The statutory questionnaire procedure promotes efficiency in the workplace—cases can be abandoned or issues clarified early—but the fact that the judiciary has come out in the Government’s consultation largely in favour of it suggests that it also leads to efficiencies in the courtroom and the tribunal, because the issues will have been well analysed and distilled. Given the many pressures being brought to bear on employment tribunals, I would have thought that the Government would want to give serious consideration to the cost-effectiveness of the statutory questionnaire procedure in respect of tribunals.

These highly regrettable measures have been thrown into the legislation at the eleventh hour. It appears that they are more a sop to the prejudices of a small number of business organisations rather than a recognition of any business hostility to legislative provisions that have existed for many years.

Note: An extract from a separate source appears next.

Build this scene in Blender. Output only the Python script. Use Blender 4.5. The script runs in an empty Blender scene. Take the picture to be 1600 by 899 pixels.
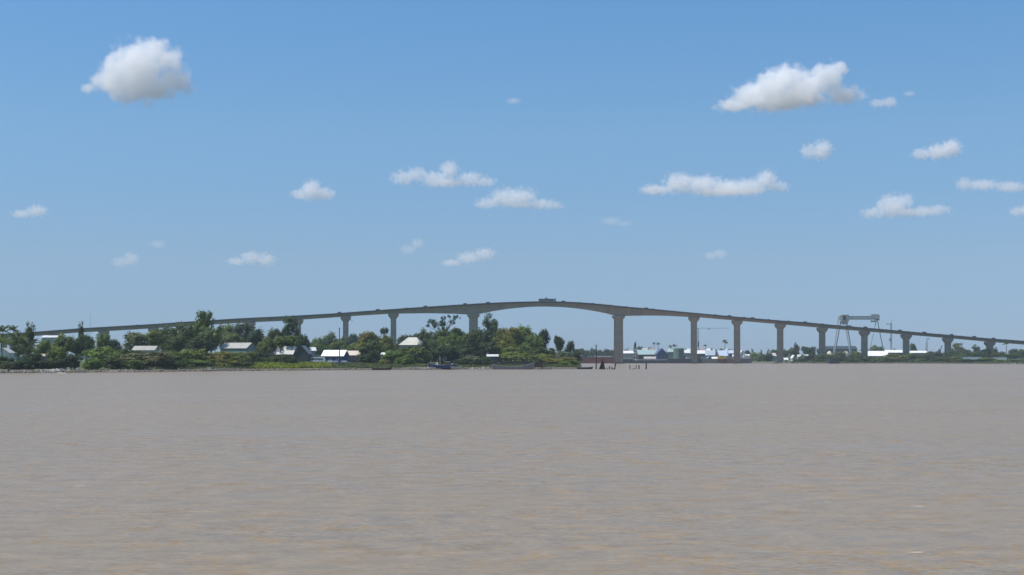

Finally, I should mention what is happening to the general landscape of places where people can go for redress and advice. My hon. Friends have mentioned the ending of the commission’s grants programme to the voluntary sector; changes to its helpline provision; and the ending of its ability to offer conciliation services in non-employment matters. As the Minister well knows, that is happening against a backdrop of swingeing cuts to legal aid funding and to local authority funding for advice organisations. Those who have suffered discrimination or injustice now have real difficulty even to get to the means of presenting and taking their case. I would understand it if the Minister argued that that is not exactly the EHRC’s core function if it were not for the fact that all other provision of such advice and information is being dismantled. It is extremely difficulty for the Minister to argue that there is no need for the EHRC to provide such a service when the same service is being removed from every possible place where people in need might look for it.

The Opposition are distressed and saddened by the proposals in the Government’s new clauses and amendments. We are concerned that they speak either to Government Members’ intrinsic hostility to the concept of equalities and the landscape to protect them, or to a casual dismantling of provisions that work extremely well. We are concerned that the signal sent to wider society is a negative one—the suggestion is either that equality is a job done, which it plainly is not, or that it is no longer important, even though there is agreement across the House that it is very important.

I hope the Minister takes the opportunity to think again this afternoon about some of the Government’s proposals, but I can absolutely assure her that if that does not happen, the subject will be a matter of live debate in the House of Lords. Their lordships take a great interest in equality and social justice and will be very concerned about provisions that appear to weaken the institutional infrastructure to protect and promote equality. I look forward to many more robust arguments. I hope that, in the end, the provisions will be seen as damaging and that they will be withdrawn, so that we will be able to move forward as an exemplar country in our commitment to equality and our determination to make continuing progress.